While Catholic leaders decline to endorse or distribute the Cartilla Moral -- though not objecting to its publication or much of its content -- The National Fellowship of Christian Evangelical Churches has eagerly agreed to promote the booklet.

"This document provides us with principles and values and will lead us to a spiritual, moral and physical well-being. That is, we can achieve happiness if we follow these principles and values," the fellowship's president, Arturo Farela, told Catholic News Service.

"Mexico, the 125 million Mexicans, we need a rebirth to make progress with justice and to promote a way of life based on the love of family, neighbors, nature, our homeland and humanity."

Farela said his organization had met twice with Lopez Obrador -- who self-describes as "left-wing," but forged an electoral alliance in 2018 with a party founded by evangelicals -- since the president took office in December 2018.

The president, he added, "asked us to help him distribute the 'Cartilla Moral.'" The fellowship, Farela said, asked the president "to help us have radio and television concessions or permits, which Mexican law currently prohibits religious groups from obtaining.

"We've had good relationships with all the previous presidents ... but they were protocol meetings," Farela said. With the current president, "with the (fellowship) he doesn't only have protocol meetings, rather work meetings, in which he invites us to participate in various national projects."

The Mexican bishops' conference has met once with Lopez Obrador since he took office. Auxiliary Bishop Alfonso Miranda of Monterrey, conference secretary-general, described relations with the new government as cordial and not much different that with the administration preceding it.

"We're the ones knocking at the door, not them," Bishop Miranda said.

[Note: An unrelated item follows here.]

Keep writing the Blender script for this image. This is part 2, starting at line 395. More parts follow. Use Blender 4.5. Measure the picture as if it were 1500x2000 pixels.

Bishop Miranda said the lone meeting with the president focused on topics such as promoting pacification in the country, religious liberty and immigration issues. He added the "Cartilla Moral" did not arise as an issue, and no requests were made to distribute it, "but we do remain strongly in collaboration on the issue of peacebuilding."

The bishop said, "His intention is a moral renewal of the country, and he's asking that Mexico reflect on moral renewal. ... His intention isn't bad, but each one has their own purview, government and church, and we respect that."

Bishop Miranda said the Catholic Church has not collaborated previously with the fellowship, but enjoys good relations with other Protestant churches.

Some analysts say the issue has been overblown by the media -- parts of which are at odds with Lopez Obrador. Sociologist Rodolfo Soriano-Nunez, who studies the Catholic Church, says the fellowship represents 7 million people at most and was set to only distribute 10,000 copies of the "Cartilla Moral."

The president's focus on morals has also caused controversy, though it's not unprecedented in Mexico. President Miguel de la Madrid called for moral renewal in the 1980s, though it was unsuccessful, as rampant corruption continued.